Today we’re taking a nostalgic step back with the Behringer TO100 Tube Overdrive, a pedal that, for better or worse, was the gateway drug into the world of effects for me at very least.
My own first foray into pedals came courtesy of Behringer’s gloriously affordable plastic boxes. I was in a band at the time, and the other guitarist had a Boss BCB-60 absolutely chock full of Boss pedals. Naturally, I wanted to follow suit. The only problem was that he was deep into his apprenticeship years and pulling in actual money, while I was a skint student. A board full of Boss pedals was pure fantasy, but scraping together enough cash for a few £15 plastic alternatives? That I could manage.
One of the very first pedals in that budget collection was the Tube Overdrive. And I’ll be honest — when I first plugged it in, I wasn’t impressed. My teenage idea of good tone was simple: more gain, everything on maximum. How could less possibly be more? More is more (Yngwie, is that you?). Even with the gain dimed, the Tube Overdrive just wasn’t enough for my under-developed ears.

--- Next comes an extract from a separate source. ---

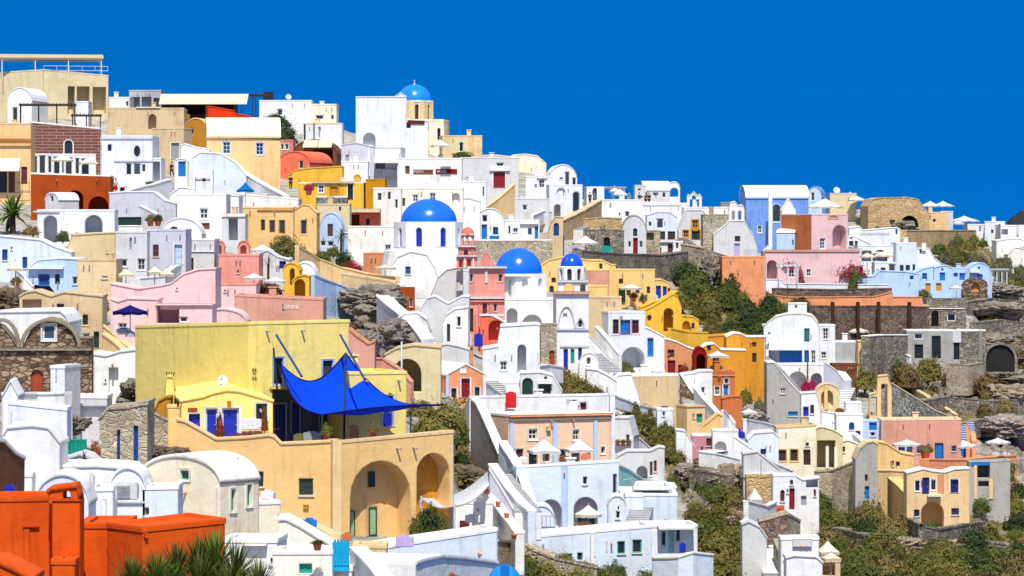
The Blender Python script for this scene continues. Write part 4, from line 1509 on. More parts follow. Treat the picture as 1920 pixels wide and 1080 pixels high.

I was, of course, completely wrong.
Fast forward a good few years, and it’s worth revisiting this pedal with a much more experienced — and slightly more sensible — set of ears.
The general consensus is that the TO100 is heavily “inspired” by the Ibanez TS9, and it behaves exactly as you’d expect from a Tube Screamer-style circuit. It’s a single-coil player’s best friend, filling out that naturally scooped midrange and adding a lovely sense of weight and chonk to the tone. It also excels at the classic Screamer job of pushing an already driven amp, tightening up the low end and adding a bit of grit and growl to a cooking sound.
Of course, the big complaint that oh so many had was about the plastic enclosure. To keep costs as low as possible, Behringer opted for plastic rather than metal, and at the time the internet was full of horror stories about switches collapsing under a heavy foot mid-gig.
Here’s my real-world experience: I’ve had this pedal since I was about 19, and this exact unit endured roughly two years of weekly gigs and numerous rehearsals. On top of that, it’s spent the last decade being stored… let’s say not carefully. And yet, it still works absolutely fine. No drama, no failures, no sudden structural collapse under a Chuck Taylor. Blokes on the internet not knowing what they're talking about? Funny that...
I will concede that the pots feel a bit cheap, and if anything were to give up the ghost, I’d expect it to be one of those. But functionally? It’s as solid today as the day I bought it — or more accurately, the day it was bought for me. And for the £15 it cost at the time, it doesn’t owe me a single thing.
The Behringer TO100 might not be glamorous, and it might not win any awards for build materials, but as a no-nonsense Tube Screamer-style overdrive, it absolutely does the job. Looking back, I wasn’t unimpressed because it was bad — I was unimpressed because I was bad. It's ok, my ears got better.